A few months after he took office in June 2009, he sent 2,500 army troops onto the streets to carry out joint patrols with the police for an initial period of six months. In 2010 he expanded the number of troops and extended the period for which they would be on the streets.

“I continue to have full confidence that our armed forces can help our police in this battle, which I have called the good fight against common and organised crime,” Funes said Jun. 16.

The military training will provide the youngsters with “civic and patriotic values, and will help them become self-disciplined and to have respect for other citizens, for society and for their country,” Defence Minister General David Munguía told the local press.

Article 215 of the Salvadoran constitution makes military service compulsory for all individuals between 18 and 30 years of age, while adolescents between the ages of 16 and 18 who want to join the military need the authorisation of their parents or guardians.

During the 1980-1992 armed conflict, the army used that legal provision to conscript soldiers, mainly from poor rural families, while youngsters from the middle and upper classes were virtually never drafted.

After the civil war, which left 75,000 people – mainly civilians – dead, 8,000 missing and 40,000 disabled, mandatory military service was no longer applied because on one hand the army no longer needed a steady flow of recruits, and on the other the scars of the conflict had not yet healed enough to continue with the draft, which was a constant source of discontent.

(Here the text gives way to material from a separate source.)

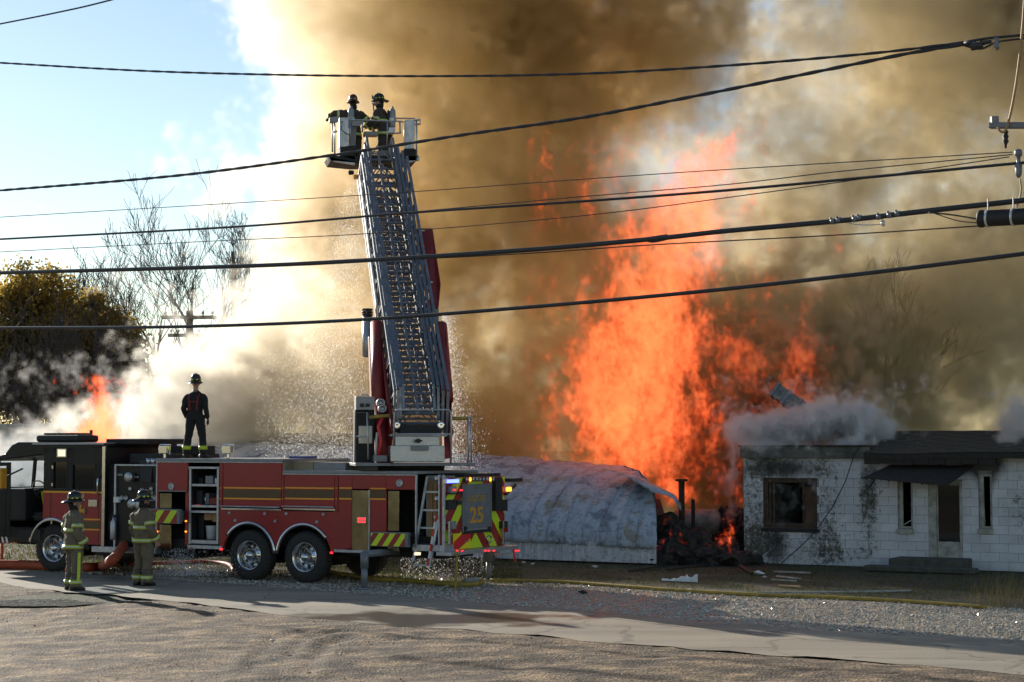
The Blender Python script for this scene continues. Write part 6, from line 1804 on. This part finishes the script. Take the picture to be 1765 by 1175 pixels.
# loops and clamps on the bundle
def lp(pts, wpx, name, label, mat='cable', off=0.0, cat='cable'):
    o = MB(); P = smoothpts([wp(a, b, off) for a, b in pts], 6); o.tube(P, wpx/FPX*26/2, 7); ob = o.build(name, MAT[mat], None, True); tag(ob, label, cat); return ob
lp([(1160,409),(1130,416),(1117,415),(1119,410),(1150,405)], 4, 'cable_loop', 'short dead-end loop hanging from the thick cable bundle')
lp([(1463,384),(1480,387),(1510,387),(1524,383),(1518,375)], 1.8, 'drip_loop', 'thin pale wire looping under the bundle clamps', 'silver')
lp([(1600,366),(1640,370),(1684,377)], 2.6, 'cable_lead', 'upper cable lead running into the splice case', off=-.1)
lp([(1612,368),(1650,380),(1684,384)], 1.8, 'cable_lead', 'lower cable lead running into the splice case', off=-.1)
for k, (px, py) in enumerate(((1432,382),(1442,380),(1470,378),(1478,376),(1512,374),(1530,371),(1544,369))):
    p = wp(px, py); q = wp(px+8, py-1); d = (q-p).normalized(); o = MB(); o.cyl(p, p + d*.07, .044, n=10); o.box(p.x-.015, p.x+.02, p.y-.02, p.y+.02, p.z+.035, p.z+.062)
    c = o.build('cable_clamp', MAT['steel'], None, True); tag(c, 'small metal clamp gripping the thick cable bundle, ' + ('leftmost of seven', 'second from the left', 'third from the left', 'middle one of seven', 'third from the right', 'second from the right', 'rightmost of seven')[k], 'clamp', 'clamps on the cable bundle')
p = wp(1522, 383); o = MB(); o.lathe(p, (0,0,-1), [(-.03,.02),(0,.035),(.04,.035),(.06,.01)], 10); tag(o.build('metal_tag', MAT['silver'], None, True), 'shiny tag hanging at the end of the pale wire loop', 'tag')
# splice case
a = wp(1687, 377, -.15); b = wp(1800, 371, -.15); d = (b-a).normalized()
sc = empty('splice_case', a); tag(sc, 'black cylindrical cable splice case hanging at the right edge', 'splice case')
L_ = (b-a).length; x = MB(); x.lathe((0,0,0), d, [(0,.05),(.01,.125),(.06,.125),(.065,.115),(L_,.115),(L_+.02,.02)], 20); x.build('case', MAT['black_matt'], sc, True)
for t in (.13, .52):
    x = MB(); x.lathe(d*(L_*t), d, [(0,.118),(.0,.126),(.03,.126),(.03,.118)], 20); st = x.build('clamp_strap', MAT['silver'], sc, True)
    x = MB(); q = d*(L_*t+.015); x.bar(q + Vector((0,0,.12)), q + Vector((0,0,.28)), .03, .012); x.build('hanger', MAT['steel'], st)
# pole just outside the frame with its crossarm
pp_ = wp(1796, 240); pole = empty('utility_pole', (pp_.x, pp_.y, 0)); tag(pole, 'near utility pole whose crossarm and insulators reach in at the right edge', 'utility pole')
x = MB(); x.cyl((0,0,-.3), (0,0,9.0), .16, .13, 14); x.build('pole', MAT['bark'], pole, True)
def PL(px, py): return wp(px, py) - Vector((pp_.x, pp_.y, 0))
x = MB(); x.bar(PL(1706,216), PL(1800,216), .10, .085); ca = x.build('crossarm', MAT['steel'], pole, bev=.01)
x = MB(); x.box(-.05,.05,-.05,.05,0,.10); x.build('end_bracket', MAT['steel'], ca, loc=PL(1714,213)); 
for px, py0, py1 in ((1713,210,202),(1733,224,254)):
    x = MB(); x.lathe(PL(px, py0), (0,0,1 if py1 < py0 else -1), [(0,.02),(.02,.045),(.06,.03),(.09,.045),(.13,.03),(.16,.045),(.2,.02),(.26,.012)] if py1 > py0 else [(0,.03),(.03,.045),(.07,.045),(.08,.02)], 12); x.build('insulator', MAT['black_matt'], ca, True)
x = MB(); q = PL(1755, 257); x.lathe(q, (0,0,-1), [(0,.03),(.02,.055),(.09,.055),(.11,.03),(.2,.03),(.22,.05),(.36,.045),(.40,.02)], 12); x.build('fused_switch', MAT['steel'], pole, True)
x = MB(); x.tube(smoothpts([PL(*q) for q in ((1758,308),(1760,325),(1757,343),(1752,358))]), .012, 6); x.build('switch_lead', pm('beige_lead', (.42,.36,.26), (.36,.3,.2), 8, .6), pole, True)
lp([(1767,-20),(1763,40),(1756,110),(1746,175),(1737,214),(1731,227),(1723,225),(1720,219)], 4.2, 'hanging_lead', 'beige lead curving down past the crossarm at the right edge', 'wood', -.1)
# hardware where the two twisted cables meet
for k, (px, py, w) in enumerate(((1663,75,.10),(1675,80,.14),(1690,74,.08))):
    p = wp(px, py); q = wp(px+14, py-2); d = (q-p).normalized(); o = MB(); o.cyl(p, p + d*.16, w*.45, w*.3, 10); tag(o.build('cable_grip', MAT['cable'], None, True), ('left', 'middle', 'right')[k] + ' one of three dark grips where the two twisted cables meet', 'clamp', 'grips on the twisted cables')
p = wp(1718, 70); o = MB(); o.lathe(p, (0,0,-1), [(-.05,.012),(-.04,.04),(0,.03),(.03,.045),(.07,.03),(.10,.045),(.13,.01)], 10); tag(o.build('insulator', MAT['steel'], None, True), 'pale insulator hanging from the upper twisted cable near the right edge', 'insulator')
cable('upper line leaving the cable joint towards the near pole', [(1660,73),(1700,66),(1765,60)], 4, grp='overhead lines')
cable('paler sagging line from the cable joint towards the right edge', [(1662,78),(1690,84),(1720,72),(1765,66)], 3, grp='overhead lines')

# ---------------------------------------------------------------- hoses and litter on the ground
def hose(label, pts, r, mat, zs=None, flat=1.0):
    P = [Vector((*gnd(px, py, r*.9)[:2], r*.9)) if z is None else at(px, py, z) for px, py, z in pts]
    o = MB(); o.tube(smoothpts(P, 8), r, 10); ob = o.build('fire_hose', MAT[mat], None, True); tag(ob, label, 'fire hose'); return ob
hi = T0W + TF*sp(217) + TL*.02
hose('thick orange supply hose curving up to the truck pump', [(-60,974,None),(0,973,None),(60,974,None),(110,977,None),(150,978,None),(175,976,None),(192,966,34.3),(204,953,35.4),(213,941,36.4),(219,935,36.75)], .105, 'hose_orange')
hose('red hose lying on the grass beneath the truck', [(180,973,None),(250,971,None),(300,970,None),(350,968,None),(392,972,None),(405,985,None),(420,992,None),(440,990,None)], .045, 'hose_orange')
hose('yellow hose ending in a pale nozzle behind the truck tail', [(560,984,None),(640,997,None),(700,1000,None),(760,1005,None),(800,1007,None),(826,1005,None),(832,1001,None)], .05, 'hose_yellow')
hose('long yellow hose running along the gravel to the right', [(845,1000,None),(960,1002,None),(1100,1012,None),(1200,1019,None),(1330,1026,None),(1420,1029,None),(1560,1036,None),(1700,1046,None)], .034, 'hose_yellow')
hose('thin pale line lying on the dirt behind the yellow hose', [(1230,1021,None),(1330,1021,None),(1450,1020,None),(1570,1018,None)], .018, 'dirtywhite')
p = gnd(800, 1002, .05); q = gnd(832, 1000, .05); d = (q-p).normalized(); o = MB(); o.lathe(p, d, [(0,.05),(.05,.075),(.3,.075),(.36,.05),(.42,.06),(.43,.01)], 14); tag(o.build('hose_nozzle', MAT['dirtywhite'], None, True), 'pale nozzle lying at the end of the yellow hose', 'nozzle')
def board(px0, py0, px1, py1, w, mat, label, cat='board', th=.03, name='charred_board', z=.0):
    a = gnd(px0, py0); b = gnd(px1, py1); o = MB(); o.bar(a + Vector((0,0,th/2+z)), b + Vector((0,0,th/2+z+.02)), w, th); ob = o.build(name, MAT[mat], None, bev=.004); tag(ob, label, cat, 'boards and scraps on the ground')
board(1335,986,1395,990,.10,'dirtywhite','widest pale board, lying closest to the block wall'); board(1340,994,1378,1000,.06,'dirtywhite','narrow pale board, middle one of three below the block wall'); board(1330,1000,1372,1004,.05,'dirtywhite','narrowest pale board, farthest of three from the block wall')
board(1343,1010,1380,1014,.05,'wood','tan lath lying nearest the yellow hose'); board(1270,972,1298,990,.12,'charbrown','scorched board leaning in the grass by the building corner'); board(1085,985,1140,978,.08,'char','black charred rafter lying in front of the barn opening'); board(1150,982,1280,968,.09,'char','long black rafter lying across the ground before the charred heaps')
def scrap(px, py, s, label, name='paper_scrap', cat='scrap', mat='white', seed=1):
    r = random.Random(seed); c = gnd(px, py); o = MB(); n = 7
    P = [c + Vector((s*math.cos(6.28*i/n)*r.uniform(.6,1.2), s*.7*math.sin(6.28*i/n)*r.uniform(.6,1.2), .01 + s*.5*r.random())) for i in range(n)]
    o.add(P + [c + Vector((0,0,s*.7)), c + Vector((0,0,-.01))], [(i, (i+1)%n, n) for i in range(n)] + [((i+1)%n, i, n+1) for i in range(n)])
    tag(o.build(name, MAT[mat], None), label, cat, 'boards and scraps on the ground')
scrap(1307,990,.13,'crumpled white sheet beside the building corner',seed=2); scrap(1318,996,.07,'small white flake next to the crumpled sheet',seed=3)
scrap(902,971,.08,'larger of two white scraps in the grass right of the truck tail',seed=4); scrap(918,973,.06,'smaller of two white scraps in the grass right of the truck tail',seed=5); scrap(1026,978,.07,'single white scrap in front of the barn siding',seed=6)
scrap(472,1139,.06,'white scrap in the gravel lot nearest the camera',seed=7); scrap(470,1105,.05,'white scrap in the gravel lot close to the road edge',seed=8); scrap(1005,1023,.10,'dark flat scrap on the wet gravel',mat='char',seed=9)
# melted white ridge of foam or plastic by the barn
b0 = gnd(1140,1000); b1 = gnd(1202,1003); o = MB(); r = random.Random(5); P = []
for i in range(19):
    t = i/18; h = .02 + .16*(t**2.2)*r.uniform(.5,1.3) + .03*r.random(); c = b0.lerp(b1, t); P += [c + Vector((0,-.06,0)), c + Vector((r.uniform(-.02,.02),0,h)), c + Vector((0,.07,0))]
o.add(P, [(i*3+j, i*3+3+j, i*3+4+j, i*3+1+j) for i in range(18) for j in (0,1)] ); tag(o.build('melted_plastic', MAT['white']), 'jagged white ridge of melted plastic on the dirt', 'scrap')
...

The defence minister said that in high-crime areas, youngsters as young as 12 years old are at risk of being recruited by criminal groups. However, their participation in the programme would require legal reforms.

But critics note that this would violate international conventions. Article 38 of the Convention on the Rights of the Child says “States Parties shall refrain from recruiting any person who has not attained the age of fifteen years into their armed forces. In recruiting among those persons who have attained the age of fifteen years but who have not attained the age of eighteen years, States Parties shall endeavour to give priority to those who are oldest.”

Experts say that in order to recruit young adolescents, El Salvador would have to withdraw from the Convention.

Óscar Picardo, an expert on educational issues who is the director of the Centre for Research in the Sciences and Humanities (CICH), told IPS that the government initiative denigrates the country’s at-risk youth.

“This measure aimed at militarising low-income youth further stigmatises and antagonises these at-risk youngsters,” the academic said. “Why not create a programme that combines education, sports, and skills and job training?”

Picardo added that if the plan was implemented, it would violate the rights outlined in the Ibero-American States’ 2021 Education Plan, which sets a goal of universalising primary and lower secondary education.

The idea to turn to the military to help fight crime is not new. During the governments of the rightwing Nationalist Republican Alliance (ARENA), which governed the country from 1989 to 2009, presidents Francisco Flores (1999-2004) and Antonio Saca (2004-2009) launched the Mano Dura (strong-arm or iron first) and “Super Mano Dura” plans, respectively, to clamp down on youth gangs.

Under these hard-line policies, young people can be arrested simply for having tattoos that distinguish them as gang members, or for using certain hand signs to communicate.

But experts say these policies have failed because the focus has been on repressive strategies combined with overly weak social reintegration efforts.